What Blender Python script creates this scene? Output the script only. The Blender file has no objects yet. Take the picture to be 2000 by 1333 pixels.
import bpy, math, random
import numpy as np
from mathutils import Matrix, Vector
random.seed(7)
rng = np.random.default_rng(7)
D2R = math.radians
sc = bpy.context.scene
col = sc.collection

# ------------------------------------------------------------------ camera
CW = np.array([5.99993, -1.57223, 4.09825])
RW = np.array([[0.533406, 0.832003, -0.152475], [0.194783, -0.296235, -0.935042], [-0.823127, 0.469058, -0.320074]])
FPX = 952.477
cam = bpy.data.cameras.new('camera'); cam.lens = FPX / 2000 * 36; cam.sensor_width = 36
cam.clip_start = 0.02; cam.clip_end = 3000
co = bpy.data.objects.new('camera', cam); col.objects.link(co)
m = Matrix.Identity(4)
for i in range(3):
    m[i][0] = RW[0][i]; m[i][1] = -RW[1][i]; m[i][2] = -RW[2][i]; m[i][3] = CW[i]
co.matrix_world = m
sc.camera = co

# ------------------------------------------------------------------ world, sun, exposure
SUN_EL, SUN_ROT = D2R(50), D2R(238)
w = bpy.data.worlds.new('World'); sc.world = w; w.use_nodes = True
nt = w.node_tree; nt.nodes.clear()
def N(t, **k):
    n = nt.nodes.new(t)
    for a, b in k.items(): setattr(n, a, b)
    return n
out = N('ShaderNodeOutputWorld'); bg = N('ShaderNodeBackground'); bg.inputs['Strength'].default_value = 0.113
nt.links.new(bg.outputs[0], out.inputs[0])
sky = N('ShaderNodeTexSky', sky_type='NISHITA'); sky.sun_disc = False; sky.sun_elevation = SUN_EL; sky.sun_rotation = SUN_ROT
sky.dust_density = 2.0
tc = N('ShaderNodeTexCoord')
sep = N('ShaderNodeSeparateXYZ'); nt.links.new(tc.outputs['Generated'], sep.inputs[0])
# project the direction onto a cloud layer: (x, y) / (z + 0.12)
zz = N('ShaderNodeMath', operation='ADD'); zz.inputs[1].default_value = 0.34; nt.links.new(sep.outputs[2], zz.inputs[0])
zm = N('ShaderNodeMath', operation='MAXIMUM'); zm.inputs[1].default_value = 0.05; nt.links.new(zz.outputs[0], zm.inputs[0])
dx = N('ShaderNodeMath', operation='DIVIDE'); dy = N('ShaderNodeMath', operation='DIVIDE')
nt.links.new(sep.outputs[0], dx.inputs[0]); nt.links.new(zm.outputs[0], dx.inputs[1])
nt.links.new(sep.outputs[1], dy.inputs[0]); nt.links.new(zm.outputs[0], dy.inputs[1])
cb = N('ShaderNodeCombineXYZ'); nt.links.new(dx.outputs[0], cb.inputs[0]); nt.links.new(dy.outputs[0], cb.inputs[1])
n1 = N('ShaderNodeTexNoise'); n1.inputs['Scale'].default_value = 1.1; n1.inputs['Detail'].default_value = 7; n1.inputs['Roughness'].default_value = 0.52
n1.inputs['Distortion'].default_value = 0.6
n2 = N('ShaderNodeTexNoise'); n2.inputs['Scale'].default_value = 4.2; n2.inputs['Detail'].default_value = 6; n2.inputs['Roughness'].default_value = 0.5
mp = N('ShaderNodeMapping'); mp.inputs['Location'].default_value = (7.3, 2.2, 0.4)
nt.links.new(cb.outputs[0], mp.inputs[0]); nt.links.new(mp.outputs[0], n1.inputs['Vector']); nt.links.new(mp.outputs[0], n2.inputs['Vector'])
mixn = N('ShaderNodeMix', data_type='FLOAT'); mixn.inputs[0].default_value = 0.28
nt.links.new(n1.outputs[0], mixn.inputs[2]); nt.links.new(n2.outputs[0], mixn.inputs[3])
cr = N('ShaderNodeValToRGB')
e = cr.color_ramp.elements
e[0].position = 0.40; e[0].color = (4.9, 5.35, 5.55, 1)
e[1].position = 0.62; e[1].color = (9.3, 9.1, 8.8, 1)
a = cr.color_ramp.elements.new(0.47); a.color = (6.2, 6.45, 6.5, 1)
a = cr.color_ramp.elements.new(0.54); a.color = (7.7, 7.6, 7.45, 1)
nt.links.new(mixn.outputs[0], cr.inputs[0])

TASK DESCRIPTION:
Copy, please, exactly the lines that start at the first line of the data and end at the line containing "col = sc.collection", both kept and no others.

EXPECTED ANSWER:
What Blender Python script creates this scene? Output the script only. The Blender file has no objects yet. Take the picture to be 2000 by 1333 pixels.
import bpy, math, random
import numpy as np
from mathutils import Matrix, Vector
random.seed(7)
rng = np.random.default_rng(7)
D2R = math.radians
sc = bpy.context.scene
col = sc.collection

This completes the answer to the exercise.